Abstract

AbstractClimate and ocean circulation in the North Atlantic region changed over the course of the Holocene, partly because of disintegrating ice sheets and partly because of an orbital‐induced insolation trend. In the Nordic Seas, this impact was accompanied by a rather small, but significant, amount of Greenland ice sheet melting. We have employed the EMIC LOVECLIM and compared our model simulations with proxy‐based reconstructions of δ13C, sortable silt, and magnetic susceptibility (κ) used to infer changes in past ocean circulation over the last 9000 years. The various reconstructions exhibit different long‐term evolutions suggesting changes in either the overturning of the Atlantic in total or of subcomponents of the ocean circulation, such as the overflow waters across the Greenland‐Scotland ridge.
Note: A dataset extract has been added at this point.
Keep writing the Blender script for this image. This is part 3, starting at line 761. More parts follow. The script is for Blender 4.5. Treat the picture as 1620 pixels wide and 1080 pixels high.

Thus, the question arises whether these reconstructions are consistent with each other or not. A comparison with model results indicates that δ13C, employed as an indicator of overturning, agrees well with the long‐term evolution of the modeled Atlantic meridional overturning circulation (AMOC). The model results suggest that different long‐term trends in subcomponents of the AMOC, such as Iceland‐Scotland overflow water, are consistent with proxy‐based reconstructions and allow some of the reconstructions to be reconciled with the modeled and reconstructed (from δ13C) AMOC evolution. We find a weak early Holocene AMOC, which recovers by 7 kyr B.P. and shows a weak increasing trend of 88 ± 1 mSv/kyr toward present, with relatively low variability on centennial to millennial timescales.